-- Begin Provided data --
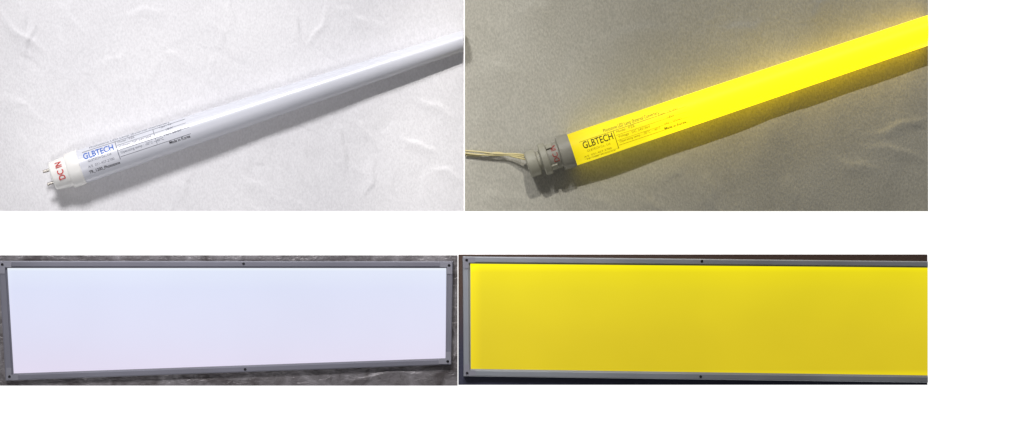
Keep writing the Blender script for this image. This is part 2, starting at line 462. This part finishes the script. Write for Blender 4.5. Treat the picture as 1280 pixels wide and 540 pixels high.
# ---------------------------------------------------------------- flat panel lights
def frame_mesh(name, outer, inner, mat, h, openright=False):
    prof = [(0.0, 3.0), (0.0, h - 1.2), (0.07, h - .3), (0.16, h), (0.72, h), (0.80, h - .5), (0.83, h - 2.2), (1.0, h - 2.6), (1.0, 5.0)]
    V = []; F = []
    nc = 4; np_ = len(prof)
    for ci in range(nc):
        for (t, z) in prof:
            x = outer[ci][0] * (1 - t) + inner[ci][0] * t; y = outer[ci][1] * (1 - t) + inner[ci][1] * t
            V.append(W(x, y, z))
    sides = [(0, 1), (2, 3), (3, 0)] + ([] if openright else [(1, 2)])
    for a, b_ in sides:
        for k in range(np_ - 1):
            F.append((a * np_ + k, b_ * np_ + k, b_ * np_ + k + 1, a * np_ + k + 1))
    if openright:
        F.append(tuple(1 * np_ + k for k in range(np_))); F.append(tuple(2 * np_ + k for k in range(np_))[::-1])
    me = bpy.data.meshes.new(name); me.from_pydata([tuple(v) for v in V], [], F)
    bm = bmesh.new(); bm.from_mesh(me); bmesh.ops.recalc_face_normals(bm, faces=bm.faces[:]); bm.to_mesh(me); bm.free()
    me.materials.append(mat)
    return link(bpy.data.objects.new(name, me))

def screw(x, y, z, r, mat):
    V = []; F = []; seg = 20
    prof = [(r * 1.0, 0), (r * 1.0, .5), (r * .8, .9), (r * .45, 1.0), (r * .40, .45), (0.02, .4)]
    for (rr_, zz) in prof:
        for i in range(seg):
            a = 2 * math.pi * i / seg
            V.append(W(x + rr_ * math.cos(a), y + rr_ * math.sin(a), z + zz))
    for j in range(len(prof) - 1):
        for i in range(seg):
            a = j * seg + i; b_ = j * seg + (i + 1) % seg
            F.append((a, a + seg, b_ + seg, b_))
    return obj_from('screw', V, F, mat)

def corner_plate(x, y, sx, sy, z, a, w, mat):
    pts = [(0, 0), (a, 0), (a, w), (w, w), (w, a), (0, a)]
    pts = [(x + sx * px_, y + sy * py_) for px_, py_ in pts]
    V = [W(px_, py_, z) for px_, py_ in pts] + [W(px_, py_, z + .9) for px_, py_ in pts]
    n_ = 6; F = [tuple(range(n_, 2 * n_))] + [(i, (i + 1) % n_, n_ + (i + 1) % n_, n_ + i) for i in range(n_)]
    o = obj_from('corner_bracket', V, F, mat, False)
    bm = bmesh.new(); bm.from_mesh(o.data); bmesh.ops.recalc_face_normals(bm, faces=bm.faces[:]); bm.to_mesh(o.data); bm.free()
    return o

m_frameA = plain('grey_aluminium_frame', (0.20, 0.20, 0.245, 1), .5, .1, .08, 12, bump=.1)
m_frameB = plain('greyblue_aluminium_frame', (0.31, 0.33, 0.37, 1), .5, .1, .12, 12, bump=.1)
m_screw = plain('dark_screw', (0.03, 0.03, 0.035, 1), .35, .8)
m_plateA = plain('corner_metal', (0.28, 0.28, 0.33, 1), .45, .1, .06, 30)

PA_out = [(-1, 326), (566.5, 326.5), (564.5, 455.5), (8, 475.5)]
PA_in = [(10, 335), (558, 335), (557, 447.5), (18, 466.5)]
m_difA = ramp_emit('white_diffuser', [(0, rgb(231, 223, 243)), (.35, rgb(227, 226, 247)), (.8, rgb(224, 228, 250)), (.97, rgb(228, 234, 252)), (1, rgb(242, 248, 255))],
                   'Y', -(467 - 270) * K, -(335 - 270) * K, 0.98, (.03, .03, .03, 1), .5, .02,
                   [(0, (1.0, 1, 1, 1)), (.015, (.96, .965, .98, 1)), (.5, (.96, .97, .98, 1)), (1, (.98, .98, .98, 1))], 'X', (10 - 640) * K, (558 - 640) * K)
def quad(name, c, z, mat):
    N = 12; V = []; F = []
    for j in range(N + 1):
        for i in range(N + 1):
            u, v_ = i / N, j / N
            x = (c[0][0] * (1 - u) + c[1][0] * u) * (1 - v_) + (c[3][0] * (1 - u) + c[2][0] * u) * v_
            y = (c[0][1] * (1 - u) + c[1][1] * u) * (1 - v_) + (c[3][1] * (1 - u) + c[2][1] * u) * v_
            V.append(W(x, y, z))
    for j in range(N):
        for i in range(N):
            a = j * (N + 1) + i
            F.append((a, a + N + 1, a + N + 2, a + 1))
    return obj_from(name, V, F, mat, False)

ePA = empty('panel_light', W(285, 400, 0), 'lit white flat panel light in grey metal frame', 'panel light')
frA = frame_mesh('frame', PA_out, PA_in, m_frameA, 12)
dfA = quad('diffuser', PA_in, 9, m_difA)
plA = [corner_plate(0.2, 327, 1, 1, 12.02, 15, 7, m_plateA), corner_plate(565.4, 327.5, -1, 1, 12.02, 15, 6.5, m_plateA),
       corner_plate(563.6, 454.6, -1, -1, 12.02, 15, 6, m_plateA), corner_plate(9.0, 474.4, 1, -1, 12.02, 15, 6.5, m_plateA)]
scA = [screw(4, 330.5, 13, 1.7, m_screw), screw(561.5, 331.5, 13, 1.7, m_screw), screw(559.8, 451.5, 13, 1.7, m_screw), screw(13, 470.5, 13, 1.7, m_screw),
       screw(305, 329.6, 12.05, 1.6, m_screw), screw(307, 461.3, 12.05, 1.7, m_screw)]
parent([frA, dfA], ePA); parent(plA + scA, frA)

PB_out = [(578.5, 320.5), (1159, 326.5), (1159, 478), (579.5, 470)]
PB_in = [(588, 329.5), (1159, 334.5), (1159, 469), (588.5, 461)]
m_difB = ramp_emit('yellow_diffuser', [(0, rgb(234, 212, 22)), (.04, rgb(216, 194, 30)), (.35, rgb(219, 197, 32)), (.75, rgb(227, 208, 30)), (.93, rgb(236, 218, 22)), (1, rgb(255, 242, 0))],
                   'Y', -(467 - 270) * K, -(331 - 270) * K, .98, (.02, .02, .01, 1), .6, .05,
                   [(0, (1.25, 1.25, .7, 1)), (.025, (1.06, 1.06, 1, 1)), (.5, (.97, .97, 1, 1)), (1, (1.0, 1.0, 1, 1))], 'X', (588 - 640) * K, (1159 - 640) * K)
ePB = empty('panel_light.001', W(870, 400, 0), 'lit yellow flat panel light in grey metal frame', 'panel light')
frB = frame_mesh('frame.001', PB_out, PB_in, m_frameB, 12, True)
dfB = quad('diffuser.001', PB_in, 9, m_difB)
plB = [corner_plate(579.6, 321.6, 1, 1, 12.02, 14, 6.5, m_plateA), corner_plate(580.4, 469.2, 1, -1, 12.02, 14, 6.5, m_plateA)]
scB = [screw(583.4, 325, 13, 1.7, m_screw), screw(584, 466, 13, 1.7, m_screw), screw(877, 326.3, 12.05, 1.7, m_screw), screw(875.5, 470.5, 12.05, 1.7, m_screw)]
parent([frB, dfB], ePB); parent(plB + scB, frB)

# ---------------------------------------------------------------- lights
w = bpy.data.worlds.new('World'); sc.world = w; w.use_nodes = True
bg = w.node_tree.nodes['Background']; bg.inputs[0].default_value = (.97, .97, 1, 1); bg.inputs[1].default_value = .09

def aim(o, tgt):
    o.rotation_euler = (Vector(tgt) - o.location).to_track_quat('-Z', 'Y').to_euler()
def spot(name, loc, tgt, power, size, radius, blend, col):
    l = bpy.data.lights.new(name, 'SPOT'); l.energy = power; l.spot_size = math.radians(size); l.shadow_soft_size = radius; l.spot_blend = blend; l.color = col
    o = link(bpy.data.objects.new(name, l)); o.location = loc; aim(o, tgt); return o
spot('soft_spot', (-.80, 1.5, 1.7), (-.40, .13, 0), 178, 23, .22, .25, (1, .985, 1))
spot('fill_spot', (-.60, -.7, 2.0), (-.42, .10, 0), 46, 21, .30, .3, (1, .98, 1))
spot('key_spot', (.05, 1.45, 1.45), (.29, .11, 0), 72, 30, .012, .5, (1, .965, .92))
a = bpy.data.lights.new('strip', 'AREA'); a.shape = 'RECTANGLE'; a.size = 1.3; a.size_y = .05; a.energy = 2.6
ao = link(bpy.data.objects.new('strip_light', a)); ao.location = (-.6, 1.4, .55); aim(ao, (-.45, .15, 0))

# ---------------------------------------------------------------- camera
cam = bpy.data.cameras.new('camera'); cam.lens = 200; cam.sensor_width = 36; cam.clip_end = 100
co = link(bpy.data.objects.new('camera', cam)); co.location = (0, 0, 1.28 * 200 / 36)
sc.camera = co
-- End Provided data --
To do:
Pictures are excluded: retype only the lines from the beginning of the listing above through the line with "return link(bpy.data.objects.new(name, me))", both included.

Exercise result:
Keep writing the Blender script for this image. This is part 2, starting at line 462. This part finishes the script. Write for Blender 4.5. Treat the picture as 1280 pixels wide and 540 pixels high.
# ---------------------------------------------------------------- flat panel lights
def frame_mesh(name, outer, inner, mat, h, openright=False):
    prof = [(0.0, 3.0), (0.0, h - 1.2), (0.07, h - .3), (0.16, h), (0.72, h), (0.80, h - .5), (0.83, h - 2.2), (1.0, h - 2.6), (1.0, 5.0)]
    V = []; F = []
    nc = 4; np_ = len(prof)
    for ci in range(nc):
        for (t, z) in prof:
            x = outer[ci][0] * (1 - t) + inner[ci][0] * t; y = outer[ci][1] * (1 - t) + inner[ci][1] * t
            V.append(W(x, y, z))
    sides = [(0, 1), (2, 3), (3, 0)] + ([] if openright else [(1, 2)])
    for a, b_ in sides:
        for k in range(np_ - 1):
            F.append((a * np_ + k, b_ * np_ + k, b_ * np_ + k + 1, a * np_ + k + 1))
    if openright:
        F.append(tuple(1 * np_ + k for k in range(np_))); F.append(tuple(2 * np_ + k for k in range(np_))[::-1])
    me = bpy.data.meshes.new(name); me.from_pydata([tuple(v) for v in V], [], F)
    bm = bmesh.new(); bm.from_mesh(me); bmesh.ops.recalc_face_normals(bm, faces=bm.faces[:]); bm.to_mesh(me); bm.free()
    me.materials.append(mat)
    return link(bpy.data.objects.new(name, me))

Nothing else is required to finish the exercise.